Whether their aspirations are collegiate or culinary, 1,200 students will get a new high school on the West Side.

Plans for the $47 million facility, scheduled to open in 2008 and housing separate college prep and vocational educational programs under one roof, were announced Tuesday.

The two programs will have separate curricula and principals, but they will share a gym and lunchroom inside the 240,000-square-foot building at 3301 W. Franklin Blvd. in the impoverished neighborhood.

The facility will replace the 39-year-old Westinghouse Career Academy High School, known as “The House” to the approximately 150 community members who packed its recreation room for Tuesday’s announcement.

The old vocational high school will remain open until the new facility is completed. It will then be razed to make way for athletic fields.

“We’re going back to basic education,” Mayor Richard M. Daley said during an impassioned speech that drew a peppering of “Amens” and “That’s rights” from the audience of school officials, parents and clergymen.

Children need to be good readers so that they can “read the Bible,” Daley said, prompting whoops from the audience.

The college prep program will admit high-achieving students based on test scores and grades, while the vocational school will set a minimum standard for applicants.

“High school students are not all the same,” Chicago Public Schools CEO Arne Duncan said. “Some need an academically challenging environment and some need a curriculum focused on job training. We’re going to have both.”

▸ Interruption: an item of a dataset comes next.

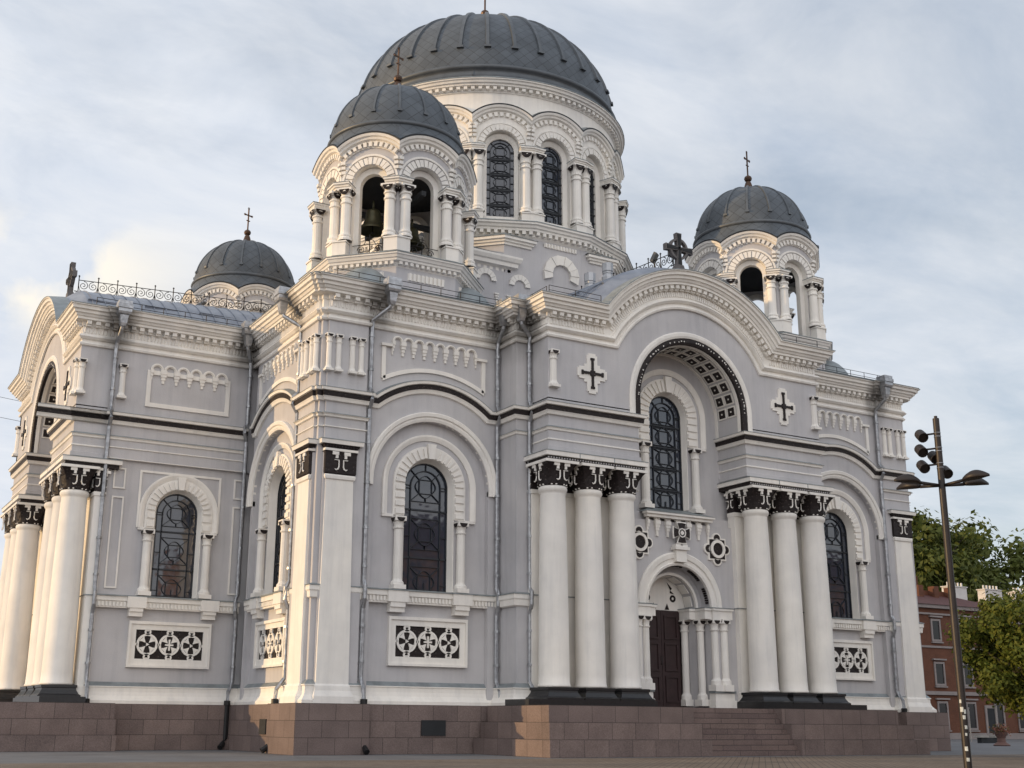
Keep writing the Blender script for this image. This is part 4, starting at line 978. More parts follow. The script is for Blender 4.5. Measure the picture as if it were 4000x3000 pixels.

Students could potentially switch between the two programs, officials said.

The facility will be the city’s sixth new high school since Daley took control of Chicago Public Schools in 1995. Daley has been promoting new vocational schools, saying the lack of quality vocational training has been a “failure.”

Alderman Ed Smith (28th Ward) said “it’s about time” the city build a new facility on the West Side, where a high school hasn’t been built in 29 years.

This year, 1,700 students from communities surrounding Westinghouse applied for admission to one of the city’s eight selective enrollment schools. Officials said only 233 were accepted due to space constraints.

Thirty percent of the seats in the new vocational high school will be reserved for neighborhood kids, officials said. The rest of the program and the college prep school will draw from the entire city.

The flashy design plans didn’t draw support from everyone in the audience. Parent Pamela Clayborn said school officials failed to explain how the neighborhood’s other schools would be improved for those kids not lucky enough to attend the new Westinghouse.

“What are you going to do about the kids who already go to school here [in the neighborhood]?” asked Clayborn, who added she was leaving the meeting with her questions unanswered.

Officials said construction, slated to begin in 2006, would be funded by tax increment financing (TIF) dollars, which will require City Council approval.